New Delhi, December 26 Plugging some of the loopholes in the Foreign Direct Investment (FDI) norms on e-commerce, the Centre has come up with a review policy explicitly stating who can sell on an e-commerce platform, and the distance that e-tailers have to maintain with their vendors. The norms will come into effect from February 1, 2019.
Online marketplace players, including Flipkart and Amazon, are now barred from selling the products of companies in which they hold stakes , said a press note issued by the Department of Industrial Policy & Promotion (DIPP) on Wednesday. For instance, Amazon holds stakes in Cloudtail India and Appario Retail and will not be able to sell their wares.
Inventory vs market
Norms have also been tightened around ownership and control over inventory by an e-commerce entity providing a marketplace service. “Such an ownership or control over the inventory will render the business (market-based model) into an inventory-based model.

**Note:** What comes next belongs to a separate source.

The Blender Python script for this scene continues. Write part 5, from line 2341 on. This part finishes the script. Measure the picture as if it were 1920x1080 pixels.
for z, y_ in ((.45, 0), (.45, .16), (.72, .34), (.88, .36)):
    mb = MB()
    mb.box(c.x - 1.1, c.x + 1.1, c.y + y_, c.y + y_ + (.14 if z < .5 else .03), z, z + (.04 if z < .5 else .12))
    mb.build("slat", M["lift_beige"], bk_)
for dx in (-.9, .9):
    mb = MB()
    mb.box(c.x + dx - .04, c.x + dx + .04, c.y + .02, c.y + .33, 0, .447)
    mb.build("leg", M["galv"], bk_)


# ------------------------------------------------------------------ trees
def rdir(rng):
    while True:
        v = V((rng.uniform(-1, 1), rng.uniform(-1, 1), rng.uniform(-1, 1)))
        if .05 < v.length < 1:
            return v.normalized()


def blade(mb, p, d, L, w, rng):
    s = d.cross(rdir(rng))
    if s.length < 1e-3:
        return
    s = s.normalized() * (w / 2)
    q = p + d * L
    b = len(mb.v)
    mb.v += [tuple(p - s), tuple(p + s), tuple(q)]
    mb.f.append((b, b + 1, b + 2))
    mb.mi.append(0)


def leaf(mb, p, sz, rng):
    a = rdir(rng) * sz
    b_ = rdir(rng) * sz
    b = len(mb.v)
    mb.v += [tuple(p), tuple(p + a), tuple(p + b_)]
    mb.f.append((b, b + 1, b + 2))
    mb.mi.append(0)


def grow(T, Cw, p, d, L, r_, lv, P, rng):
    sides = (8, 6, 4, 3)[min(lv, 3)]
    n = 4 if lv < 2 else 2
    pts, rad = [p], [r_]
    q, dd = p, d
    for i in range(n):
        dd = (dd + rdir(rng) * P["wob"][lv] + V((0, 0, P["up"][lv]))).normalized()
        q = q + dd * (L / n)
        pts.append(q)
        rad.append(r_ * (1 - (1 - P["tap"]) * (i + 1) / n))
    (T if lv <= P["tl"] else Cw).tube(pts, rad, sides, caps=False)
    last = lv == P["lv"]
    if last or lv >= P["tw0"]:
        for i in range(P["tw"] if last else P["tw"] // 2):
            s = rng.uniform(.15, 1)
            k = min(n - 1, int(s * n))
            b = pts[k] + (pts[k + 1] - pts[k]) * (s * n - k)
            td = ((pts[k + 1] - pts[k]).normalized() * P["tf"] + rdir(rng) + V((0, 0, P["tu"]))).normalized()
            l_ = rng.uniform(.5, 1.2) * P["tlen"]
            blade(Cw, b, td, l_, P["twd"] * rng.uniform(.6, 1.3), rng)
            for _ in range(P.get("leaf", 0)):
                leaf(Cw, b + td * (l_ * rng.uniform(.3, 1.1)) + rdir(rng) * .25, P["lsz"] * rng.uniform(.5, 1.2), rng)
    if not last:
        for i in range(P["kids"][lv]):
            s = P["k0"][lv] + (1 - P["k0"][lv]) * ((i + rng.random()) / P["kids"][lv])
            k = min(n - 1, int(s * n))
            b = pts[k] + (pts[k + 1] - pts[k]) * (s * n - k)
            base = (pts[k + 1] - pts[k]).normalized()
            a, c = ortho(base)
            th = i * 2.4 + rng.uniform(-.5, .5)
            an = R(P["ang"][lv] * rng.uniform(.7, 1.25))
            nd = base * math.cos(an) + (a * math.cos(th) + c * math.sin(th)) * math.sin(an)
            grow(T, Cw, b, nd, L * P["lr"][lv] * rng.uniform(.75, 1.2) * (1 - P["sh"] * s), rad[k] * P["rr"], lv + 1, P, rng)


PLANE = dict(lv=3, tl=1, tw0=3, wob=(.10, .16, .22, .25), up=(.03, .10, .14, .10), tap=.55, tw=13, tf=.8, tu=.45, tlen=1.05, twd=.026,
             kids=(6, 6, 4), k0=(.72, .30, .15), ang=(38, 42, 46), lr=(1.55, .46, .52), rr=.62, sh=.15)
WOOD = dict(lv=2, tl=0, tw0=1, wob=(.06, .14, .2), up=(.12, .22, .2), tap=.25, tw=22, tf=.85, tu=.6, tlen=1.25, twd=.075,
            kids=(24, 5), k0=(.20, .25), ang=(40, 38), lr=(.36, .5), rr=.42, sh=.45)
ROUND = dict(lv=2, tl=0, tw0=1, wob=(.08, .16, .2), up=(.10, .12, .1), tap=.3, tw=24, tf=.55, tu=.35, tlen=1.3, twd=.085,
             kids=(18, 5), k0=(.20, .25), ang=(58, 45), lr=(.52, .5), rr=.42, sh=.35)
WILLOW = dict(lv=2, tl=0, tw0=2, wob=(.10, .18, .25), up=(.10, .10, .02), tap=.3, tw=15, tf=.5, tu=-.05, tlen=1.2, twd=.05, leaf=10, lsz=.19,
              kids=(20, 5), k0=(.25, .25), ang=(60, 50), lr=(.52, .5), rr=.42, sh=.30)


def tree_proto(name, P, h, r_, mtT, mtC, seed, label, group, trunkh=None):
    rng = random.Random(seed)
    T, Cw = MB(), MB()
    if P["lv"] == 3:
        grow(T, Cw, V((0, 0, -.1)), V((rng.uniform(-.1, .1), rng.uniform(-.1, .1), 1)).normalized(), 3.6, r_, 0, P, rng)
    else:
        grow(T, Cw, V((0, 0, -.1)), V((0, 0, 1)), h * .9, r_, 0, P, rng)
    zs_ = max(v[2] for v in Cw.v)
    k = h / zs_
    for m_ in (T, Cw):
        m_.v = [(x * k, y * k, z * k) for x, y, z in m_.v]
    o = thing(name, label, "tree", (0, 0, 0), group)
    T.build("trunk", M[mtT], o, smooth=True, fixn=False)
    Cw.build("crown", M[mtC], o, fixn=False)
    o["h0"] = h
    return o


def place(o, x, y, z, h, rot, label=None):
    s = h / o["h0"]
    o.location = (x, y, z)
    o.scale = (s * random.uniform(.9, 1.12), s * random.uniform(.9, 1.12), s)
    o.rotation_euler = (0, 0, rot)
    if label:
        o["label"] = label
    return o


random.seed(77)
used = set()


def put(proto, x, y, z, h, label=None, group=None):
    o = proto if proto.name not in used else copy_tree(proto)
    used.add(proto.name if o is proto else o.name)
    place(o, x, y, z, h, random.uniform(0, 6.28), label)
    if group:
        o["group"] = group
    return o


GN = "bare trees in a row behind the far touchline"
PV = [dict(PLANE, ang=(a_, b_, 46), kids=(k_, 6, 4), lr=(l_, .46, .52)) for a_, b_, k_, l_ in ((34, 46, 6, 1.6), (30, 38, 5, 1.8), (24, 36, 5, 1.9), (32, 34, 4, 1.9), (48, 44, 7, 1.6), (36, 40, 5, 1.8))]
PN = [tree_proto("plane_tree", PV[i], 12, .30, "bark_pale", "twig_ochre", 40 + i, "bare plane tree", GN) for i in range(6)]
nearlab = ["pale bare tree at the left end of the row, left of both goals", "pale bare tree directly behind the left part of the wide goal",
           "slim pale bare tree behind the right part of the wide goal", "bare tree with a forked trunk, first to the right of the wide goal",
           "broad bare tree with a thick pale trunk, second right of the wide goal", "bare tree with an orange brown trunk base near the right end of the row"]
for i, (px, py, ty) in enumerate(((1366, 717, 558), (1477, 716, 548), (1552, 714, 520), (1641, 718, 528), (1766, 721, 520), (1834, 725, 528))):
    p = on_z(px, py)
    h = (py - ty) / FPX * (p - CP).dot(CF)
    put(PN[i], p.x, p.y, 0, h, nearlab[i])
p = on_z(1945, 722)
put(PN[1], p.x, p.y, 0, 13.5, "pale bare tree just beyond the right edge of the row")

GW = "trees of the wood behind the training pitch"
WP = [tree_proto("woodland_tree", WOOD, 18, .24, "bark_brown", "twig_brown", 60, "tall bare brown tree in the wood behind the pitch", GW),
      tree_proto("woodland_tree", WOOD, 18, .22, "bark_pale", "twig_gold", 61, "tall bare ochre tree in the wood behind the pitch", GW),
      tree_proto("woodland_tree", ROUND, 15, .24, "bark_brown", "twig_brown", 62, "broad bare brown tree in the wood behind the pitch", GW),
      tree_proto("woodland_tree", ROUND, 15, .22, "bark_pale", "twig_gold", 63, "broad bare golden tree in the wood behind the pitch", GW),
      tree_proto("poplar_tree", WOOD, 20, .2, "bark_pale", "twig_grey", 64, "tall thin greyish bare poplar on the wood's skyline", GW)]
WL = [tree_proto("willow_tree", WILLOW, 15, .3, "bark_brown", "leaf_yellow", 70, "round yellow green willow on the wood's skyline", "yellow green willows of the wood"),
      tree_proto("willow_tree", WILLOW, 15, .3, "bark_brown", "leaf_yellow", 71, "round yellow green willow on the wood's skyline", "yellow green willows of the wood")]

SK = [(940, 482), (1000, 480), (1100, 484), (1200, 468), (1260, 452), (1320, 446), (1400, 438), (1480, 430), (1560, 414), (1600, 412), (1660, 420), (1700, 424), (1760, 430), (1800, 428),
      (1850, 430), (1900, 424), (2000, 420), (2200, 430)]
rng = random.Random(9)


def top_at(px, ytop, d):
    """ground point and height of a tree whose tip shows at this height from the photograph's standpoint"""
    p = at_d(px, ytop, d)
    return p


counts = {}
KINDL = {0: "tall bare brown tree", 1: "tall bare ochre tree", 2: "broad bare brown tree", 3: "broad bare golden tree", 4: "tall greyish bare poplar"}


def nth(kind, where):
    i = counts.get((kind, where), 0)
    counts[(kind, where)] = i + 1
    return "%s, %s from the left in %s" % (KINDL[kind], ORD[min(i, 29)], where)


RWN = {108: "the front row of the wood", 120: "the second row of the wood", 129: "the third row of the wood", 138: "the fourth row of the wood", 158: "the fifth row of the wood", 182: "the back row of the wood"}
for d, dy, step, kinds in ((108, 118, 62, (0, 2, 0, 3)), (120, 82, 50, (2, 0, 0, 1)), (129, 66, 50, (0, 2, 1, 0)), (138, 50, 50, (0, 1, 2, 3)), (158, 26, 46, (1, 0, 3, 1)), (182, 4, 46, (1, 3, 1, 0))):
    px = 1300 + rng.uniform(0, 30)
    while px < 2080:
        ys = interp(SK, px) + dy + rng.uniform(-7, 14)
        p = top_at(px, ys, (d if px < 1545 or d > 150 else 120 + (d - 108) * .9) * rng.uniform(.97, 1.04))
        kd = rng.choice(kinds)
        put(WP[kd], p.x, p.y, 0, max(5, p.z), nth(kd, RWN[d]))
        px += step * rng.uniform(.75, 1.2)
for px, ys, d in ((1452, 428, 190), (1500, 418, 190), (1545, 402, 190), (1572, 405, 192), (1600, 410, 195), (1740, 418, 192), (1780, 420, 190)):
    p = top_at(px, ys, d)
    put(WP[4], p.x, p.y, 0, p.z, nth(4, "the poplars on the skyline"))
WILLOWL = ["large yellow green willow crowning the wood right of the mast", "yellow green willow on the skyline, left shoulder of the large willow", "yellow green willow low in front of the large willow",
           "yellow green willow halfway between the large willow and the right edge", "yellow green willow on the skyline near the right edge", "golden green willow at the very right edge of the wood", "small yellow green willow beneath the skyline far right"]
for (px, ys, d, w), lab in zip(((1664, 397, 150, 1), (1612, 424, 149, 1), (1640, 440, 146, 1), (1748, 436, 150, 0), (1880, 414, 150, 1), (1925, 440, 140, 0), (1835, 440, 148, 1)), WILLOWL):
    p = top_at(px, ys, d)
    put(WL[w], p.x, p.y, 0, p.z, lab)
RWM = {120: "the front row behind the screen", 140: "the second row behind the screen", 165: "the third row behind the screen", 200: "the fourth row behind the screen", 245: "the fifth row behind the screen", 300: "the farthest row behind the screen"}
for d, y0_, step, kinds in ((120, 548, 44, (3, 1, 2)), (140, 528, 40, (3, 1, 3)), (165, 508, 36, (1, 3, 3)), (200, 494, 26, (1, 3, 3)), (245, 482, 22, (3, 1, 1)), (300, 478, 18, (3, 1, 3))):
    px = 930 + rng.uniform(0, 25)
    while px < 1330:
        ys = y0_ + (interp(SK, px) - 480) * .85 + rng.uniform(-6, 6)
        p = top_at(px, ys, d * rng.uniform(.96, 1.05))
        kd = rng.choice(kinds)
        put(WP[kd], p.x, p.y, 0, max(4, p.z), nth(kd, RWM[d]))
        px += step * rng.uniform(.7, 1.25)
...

The inventory of a vendor will be deemed to be controlled by the e-commerce marketplace entity if more than 25 per cent of (the total) purchases of such a vendor are (made) from the marketplace entity or its group companies,” the note said.
E-commerce companies with foreign funds have to compulsorily operate as a marketplace, as FDI is allowed only in such models, and not in inventory-based ones.
Under an inventory-based model, companies can sell their own items; in a marketplace model, they can only serve as the link between buyers and vendors.
“In light of the deeming fiction, any sale beyond 25 per cent from a single vendor will automatically be treated as inventory and thus be barred,” pointed out Atul Pandey, Partner, Khaitan & Co.
The measures will wipe out confusion and the communication gap which was used by e-commerce players and MNCs to their advantage, said Praveen Khandelwal of the Confederation of All India Traders. “In the wake of foul play of global players in adopting all kind of tactics to control and dominate retail trade in India through e-commerce, today’s clarifications of the government will prove to be an embargo on such practices,” he said in a statement.
The policy also emphasises that the e-commerce marketplace entity should not mandate any vendor to sell any product exclusively on its platform.